Con essi sarà utile mostrarle via via il lavoro eseguito (benedetto sia il digitale) in modo da renderli sempre più naturali e disponibili alle nostre indicazioni.
Una tecnica che spesso usavo quando scattavo ancora in analogico, era quella di fare almeno una trentina di scatti senza pellicola, in modo da abituare il soggetto all’ambiente a lui inconsueto che è la sala posa, dopodiché spiegando con molta diplomazia e con toni scherzosi l’avvenuto si iniziava il lavoro vero.

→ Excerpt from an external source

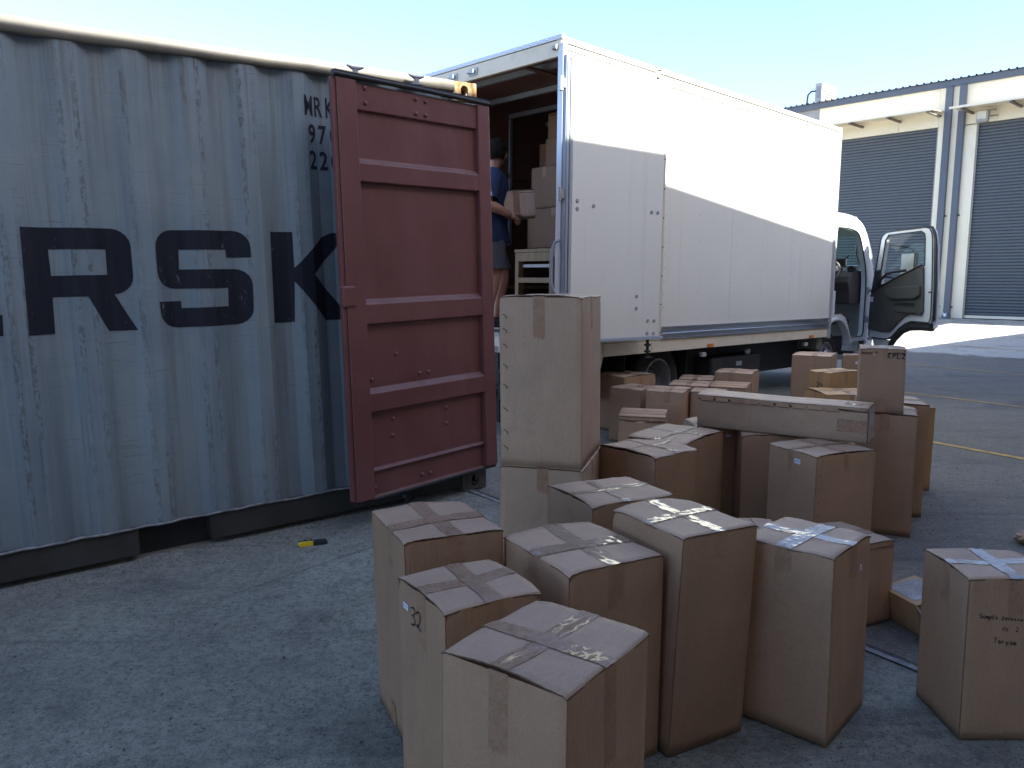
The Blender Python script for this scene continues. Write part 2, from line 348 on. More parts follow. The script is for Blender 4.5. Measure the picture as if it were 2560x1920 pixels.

Molto importante specialmente con le donne, l’evitare di toccare il soggetto per fargli assumere delle pose, molto meglio spiegargli le pose che vogliamo che essa assuma rendendola così partecipe del risultato finale evitando inoltre il conseguente “congelamento” causato dal nostro contatto fisico.
Ritrarre invece i “cuccioli” termine che io uso per i bambini la cosa è un po’ più complicata , mentre l’obiettivo intimidisce gli adulti per i bambini l’incuriosisce, risultato anche qui è la mancanza di spontaneità, l’ideale per fare ottime foto e coglierli al volo, cerchiamo soluzioni che lascino il minor margine d’errore possibile – durata della posa e diaframma – nel caso di un servizio in studio usare la luce continua e non quella flash, la continua emissione di lampi se non li intimorisce li blocca comunque in maniera irreversibile.
Può servire specie se siamo estranei alla famiglia prendere confidenza e familiarizzare con esso, cioè creare sul nostro set un ambiente famigliare, no è detto che siamo costretti a fare un po’ i pagliacci in modo da ingraziarci le sue attenzioni.
Più riusciamo a far si che il tutto per il bambino diventi un gioco più il nostro risultato sarà eccellente.